— begin TASK INPUT —

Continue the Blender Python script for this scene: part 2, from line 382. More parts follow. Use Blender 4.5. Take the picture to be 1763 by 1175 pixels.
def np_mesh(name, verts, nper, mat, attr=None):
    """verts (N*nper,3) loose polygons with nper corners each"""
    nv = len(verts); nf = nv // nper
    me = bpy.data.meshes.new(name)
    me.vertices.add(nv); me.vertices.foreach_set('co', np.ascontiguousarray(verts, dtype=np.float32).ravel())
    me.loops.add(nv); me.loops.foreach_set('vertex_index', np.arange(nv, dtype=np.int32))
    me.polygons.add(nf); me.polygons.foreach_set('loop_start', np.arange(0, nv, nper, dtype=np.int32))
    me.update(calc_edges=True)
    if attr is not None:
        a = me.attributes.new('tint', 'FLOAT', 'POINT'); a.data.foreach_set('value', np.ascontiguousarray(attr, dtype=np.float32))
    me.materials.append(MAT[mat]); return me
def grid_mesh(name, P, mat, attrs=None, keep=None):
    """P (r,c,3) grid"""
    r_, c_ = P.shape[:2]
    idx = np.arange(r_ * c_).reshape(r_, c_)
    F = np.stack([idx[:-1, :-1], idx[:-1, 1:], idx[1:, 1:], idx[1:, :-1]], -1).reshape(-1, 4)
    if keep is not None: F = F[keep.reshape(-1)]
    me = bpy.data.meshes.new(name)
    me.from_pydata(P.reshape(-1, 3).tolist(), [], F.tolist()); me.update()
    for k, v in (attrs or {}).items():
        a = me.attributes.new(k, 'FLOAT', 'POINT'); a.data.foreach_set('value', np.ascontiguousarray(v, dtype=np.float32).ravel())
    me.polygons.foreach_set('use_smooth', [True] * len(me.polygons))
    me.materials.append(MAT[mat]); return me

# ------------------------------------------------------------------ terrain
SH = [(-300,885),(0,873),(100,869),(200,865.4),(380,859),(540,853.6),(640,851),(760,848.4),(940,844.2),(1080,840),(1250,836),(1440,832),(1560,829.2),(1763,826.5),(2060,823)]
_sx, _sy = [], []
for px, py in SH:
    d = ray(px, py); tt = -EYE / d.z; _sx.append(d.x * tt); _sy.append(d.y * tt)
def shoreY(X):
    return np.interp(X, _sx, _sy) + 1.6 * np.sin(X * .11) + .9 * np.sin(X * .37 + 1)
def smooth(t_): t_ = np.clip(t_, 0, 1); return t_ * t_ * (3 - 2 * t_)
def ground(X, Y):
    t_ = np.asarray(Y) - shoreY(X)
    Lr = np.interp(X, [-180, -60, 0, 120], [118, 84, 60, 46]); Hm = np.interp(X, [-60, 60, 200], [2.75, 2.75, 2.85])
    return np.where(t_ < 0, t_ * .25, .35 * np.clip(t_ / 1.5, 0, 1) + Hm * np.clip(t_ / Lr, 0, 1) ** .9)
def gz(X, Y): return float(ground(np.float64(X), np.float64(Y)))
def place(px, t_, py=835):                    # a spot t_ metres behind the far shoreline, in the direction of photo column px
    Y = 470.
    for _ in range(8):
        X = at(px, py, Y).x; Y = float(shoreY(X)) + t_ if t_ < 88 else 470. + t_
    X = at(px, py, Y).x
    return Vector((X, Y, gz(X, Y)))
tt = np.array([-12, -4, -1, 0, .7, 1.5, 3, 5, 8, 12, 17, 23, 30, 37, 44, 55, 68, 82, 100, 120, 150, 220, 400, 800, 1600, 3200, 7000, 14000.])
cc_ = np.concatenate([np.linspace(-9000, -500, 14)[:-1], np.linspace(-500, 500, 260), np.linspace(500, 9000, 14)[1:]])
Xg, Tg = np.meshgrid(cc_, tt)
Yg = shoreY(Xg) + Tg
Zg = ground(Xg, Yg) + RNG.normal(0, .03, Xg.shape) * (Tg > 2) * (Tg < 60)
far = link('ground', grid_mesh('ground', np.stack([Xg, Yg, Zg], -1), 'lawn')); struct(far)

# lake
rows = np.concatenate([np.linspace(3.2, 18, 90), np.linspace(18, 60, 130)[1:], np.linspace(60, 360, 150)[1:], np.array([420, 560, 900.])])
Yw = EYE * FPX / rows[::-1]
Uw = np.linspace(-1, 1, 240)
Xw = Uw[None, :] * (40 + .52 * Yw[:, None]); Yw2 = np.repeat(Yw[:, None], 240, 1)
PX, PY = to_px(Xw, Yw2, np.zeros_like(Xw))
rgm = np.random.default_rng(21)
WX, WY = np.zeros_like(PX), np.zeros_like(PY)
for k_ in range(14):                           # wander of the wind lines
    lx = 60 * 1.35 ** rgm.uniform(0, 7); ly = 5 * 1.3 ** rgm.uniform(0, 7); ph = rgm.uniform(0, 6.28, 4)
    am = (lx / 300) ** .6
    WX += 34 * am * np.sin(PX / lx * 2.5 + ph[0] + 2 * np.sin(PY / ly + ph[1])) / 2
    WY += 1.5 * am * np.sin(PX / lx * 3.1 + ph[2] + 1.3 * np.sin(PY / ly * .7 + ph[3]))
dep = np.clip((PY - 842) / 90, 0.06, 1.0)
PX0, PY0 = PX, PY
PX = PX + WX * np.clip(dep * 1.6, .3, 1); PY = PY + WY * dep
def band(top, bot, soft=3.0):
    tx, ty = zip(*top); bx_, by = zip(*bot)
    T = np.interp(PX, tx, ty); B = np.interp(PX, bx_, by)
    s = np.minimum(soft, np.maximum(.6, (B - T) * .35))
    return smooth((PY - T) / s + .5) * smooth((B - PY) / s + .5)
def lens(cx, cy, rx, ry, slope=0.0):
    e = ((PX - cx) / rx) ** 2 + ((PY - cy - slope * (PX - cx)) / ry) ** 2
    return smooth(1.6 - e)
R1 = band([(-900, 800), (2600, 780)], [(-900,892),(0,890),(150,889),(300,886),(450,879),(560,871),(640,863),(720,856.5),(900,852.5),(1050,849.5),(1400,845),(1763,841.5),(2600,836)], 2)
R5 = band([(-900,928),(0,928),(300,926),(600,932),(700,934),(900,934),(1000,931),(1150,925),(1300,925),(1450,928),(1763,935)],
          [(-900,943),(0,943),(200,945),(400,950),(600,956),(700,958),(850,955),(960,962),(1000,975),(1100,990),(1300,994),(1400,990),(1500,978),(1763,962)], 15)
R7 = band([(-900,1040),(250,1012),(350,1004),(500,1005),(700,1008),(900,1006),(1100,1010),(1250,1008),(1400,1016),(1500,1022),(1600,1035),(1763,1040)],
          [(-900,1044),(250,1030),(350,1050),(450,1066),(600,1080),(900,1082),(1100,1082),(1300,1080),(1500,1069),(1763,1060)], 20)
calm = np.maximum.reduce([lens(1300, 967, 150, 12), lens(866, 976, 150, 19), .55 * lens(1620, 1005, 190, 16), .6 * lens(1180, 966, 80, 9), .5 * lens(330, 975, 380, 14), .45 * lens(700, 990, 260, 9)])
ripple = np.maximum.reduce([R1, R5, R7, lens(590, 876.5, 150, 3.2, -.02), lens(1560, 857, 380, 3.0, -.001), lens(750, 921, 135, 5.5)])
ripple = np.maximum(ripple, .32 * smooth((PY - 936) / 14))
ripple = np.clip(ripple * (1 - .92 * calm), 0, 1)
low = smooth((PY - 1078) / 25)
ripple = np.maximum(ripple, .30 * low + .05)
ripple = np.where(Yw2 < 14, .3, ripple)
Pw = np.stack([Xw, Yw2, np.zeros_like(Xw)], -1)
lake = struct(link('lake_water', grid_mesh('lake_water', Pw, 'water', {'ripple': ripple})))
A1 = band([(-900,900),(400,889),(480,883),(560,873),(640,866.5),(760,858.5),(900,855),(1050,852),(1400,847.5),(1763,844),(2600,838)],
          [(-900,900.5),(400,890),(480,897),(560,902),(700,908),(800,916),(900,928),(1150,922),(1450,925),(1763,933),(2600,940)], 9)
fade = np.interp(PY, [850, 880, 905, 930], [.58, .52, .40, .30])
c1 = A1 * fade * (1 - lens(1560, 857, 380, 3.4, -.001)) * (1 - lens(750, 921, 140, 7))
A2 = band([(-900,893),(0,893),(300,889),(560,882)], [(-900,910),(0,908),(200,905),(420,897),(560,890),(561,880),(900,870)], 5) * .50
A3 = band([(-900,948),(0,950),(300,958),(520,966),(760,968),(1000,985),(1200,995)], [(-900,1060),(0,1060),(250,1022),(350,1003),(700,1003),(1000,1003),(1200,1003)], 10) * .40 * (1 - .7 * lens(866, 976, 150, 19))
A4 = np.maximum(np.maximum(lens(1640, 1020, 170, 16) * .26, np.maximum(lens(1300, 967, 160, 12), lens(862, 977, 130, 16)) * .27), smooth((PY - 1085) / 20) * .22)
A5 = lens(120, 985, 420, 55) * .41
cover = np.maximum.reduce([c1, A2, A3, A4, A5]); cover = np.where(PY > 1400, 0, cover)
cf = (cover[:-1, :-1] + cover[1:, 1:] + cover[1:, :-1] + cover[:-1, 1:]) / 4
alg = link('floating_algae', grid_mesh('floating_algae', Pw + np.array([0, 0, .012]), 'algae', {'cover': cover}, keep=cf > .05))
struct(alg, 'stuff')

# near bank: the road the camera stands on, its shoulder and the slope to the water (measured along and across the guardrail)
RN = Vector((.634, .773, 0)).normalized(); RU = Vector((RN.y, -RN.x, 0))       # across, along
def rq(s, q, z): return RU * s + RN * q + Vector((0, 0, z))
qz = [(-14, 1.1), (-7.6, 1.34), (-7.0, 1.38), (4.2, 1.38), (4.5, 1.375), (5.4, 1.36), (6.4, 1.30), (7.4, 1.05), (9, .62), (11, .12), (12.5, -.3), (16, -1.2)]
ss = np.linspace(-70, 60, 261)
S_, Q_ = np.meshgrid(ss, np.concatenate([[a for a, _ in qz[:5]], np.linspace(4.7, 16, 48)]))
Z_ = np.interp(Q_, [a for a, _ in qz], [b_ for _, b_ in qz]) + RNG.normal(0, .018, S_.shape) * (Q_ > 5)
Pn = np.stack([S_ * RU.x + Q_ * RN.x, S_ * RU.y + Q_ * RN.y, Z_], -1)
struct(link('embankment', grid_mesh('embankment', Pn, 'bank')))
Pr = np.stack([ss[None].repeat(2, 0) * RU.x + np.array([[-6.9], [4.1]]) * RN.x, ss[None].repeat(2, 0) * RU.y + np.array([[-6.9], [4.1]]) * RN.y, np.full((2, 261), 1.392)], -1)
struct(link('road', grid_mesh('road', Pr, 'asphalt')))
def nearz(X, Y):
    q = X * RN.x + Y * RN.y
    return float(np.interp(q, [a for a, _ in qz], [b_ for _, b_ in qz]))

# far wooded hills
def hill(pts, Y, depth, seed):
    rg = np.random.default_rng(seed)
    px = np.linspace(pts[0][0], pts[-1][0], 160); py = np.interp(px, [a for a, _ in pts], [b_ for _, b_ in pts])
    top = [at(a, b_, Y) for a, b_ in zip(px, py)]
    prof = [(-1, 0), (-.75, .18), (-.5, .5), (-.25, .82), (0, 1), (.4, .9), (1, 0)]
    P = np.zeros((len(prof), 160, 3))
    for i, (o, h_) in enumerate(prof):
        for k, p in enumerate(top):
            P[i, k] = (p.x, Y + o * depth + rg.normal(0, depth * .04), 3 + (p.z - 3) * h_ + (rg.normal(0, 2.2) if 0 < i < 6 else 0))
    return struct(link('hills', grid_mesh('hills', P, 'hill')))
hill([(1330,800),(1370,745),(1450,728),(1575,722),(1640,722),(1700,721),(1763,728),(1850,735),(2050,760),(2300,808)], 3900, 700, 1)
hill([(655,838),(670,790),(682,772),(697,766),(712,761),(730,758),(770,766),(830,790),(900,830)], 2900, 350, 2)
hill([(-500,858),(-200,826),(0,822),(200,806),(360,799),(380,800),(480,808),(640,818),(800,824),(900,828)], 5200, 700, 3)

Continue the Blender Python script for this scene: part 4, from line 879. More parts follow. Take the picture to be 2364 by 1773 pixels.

— end TASK INPUT —

■ TASK REQUIREMENTS ■
Scan the entries above. Copy each line that has the string "Continue".

■ FULL SOLUTION ■
Continue the Blender Python script for this scene: part 2, from line 382. More parts follow. Use Blender 4.5. Take the picture to be 1763 by 1175 pixels.
Continue the Blender Python script for this scene: part 4, from line 879. More parts follow. Take the picture to be 2364 by 1773 pixels.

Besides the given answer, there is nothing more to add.